For a very long time now I’ve had the inkling in my head to copy the Bible by hand. And for a very long time now I’ve not acted on that inkling. I mean, in this regard I’ve put the pro in procrastination. My reasons: time and handwriting.

I say reasons. Rub that out. Completely. Replace it with a more accurate word: excuses.

Time. We all have the same amount of it each day. Of course, by no means are those hours all spoken for in the same way. And, due to profound responsibilities and necessities, some of us have precious “free” time each week. But, spending some time in the word of the Lord, well, this is a profound necessity we dare not skimp on or attempt to skirt; even if it is just a single sentence each day. And so, the only question that remains is exactly how we’ll spend that time in his revelation to us.

As for me, since I can read and write, then I can do both as I read. And so, to say to myself “I do not have enough time to write out Scripture” is simply empty self-deception.

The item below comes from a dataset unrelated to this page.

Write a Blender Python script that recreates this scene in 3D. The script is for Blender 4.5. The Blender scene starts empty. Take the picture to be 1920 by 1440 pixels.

Handwriting. Mine is horrific. Why, except for my signature, I gave up cursive while still in college. That’s been awhile. I, quite literally, can no longer even correctly form the cursive alphabet! [I just tried] And my hand-printing? Think whatever the antonym is of “draftsman;” I call it “encryption.” Oh, it is legible to me, but I’m always embarrassed for others to see it. No small number of people have commented or jabbed me about it through the years.

But, I must ask myself: why will I copy the Bible by hand? If the primary reason is not about others reading it, but is about my reading and experiencing it for own gain, then so long as I can still read my own handwriting, why should I care one wit what it looks like to others? While others will see it, this is not so much about display to others as it is for development of my walk with the Author.

And so … I am done with these lame excuses. Done, done, done, I say.

But, in so saying, this gives me pause … what other “reasons” in other areas of my life are actually just “excuses?”

a scribe’s scratchings: a log (3)

SCRIBES: Persons who can read and write. (Kim Paffenroth; Eerdman’s Dictionary of the Bible)

Not everyone can, you know.

As in, never could. Or, once could, but can’t now. Or, can do one, but not the other.

I am privileged, for I can do both.

And if I make use of that privilege, how will I use it?

Like everything else in my life and what I want my life to be about, I pray: to draw closer to God.

And that is the main reason I’ve decided to copy the entire Bible by hand.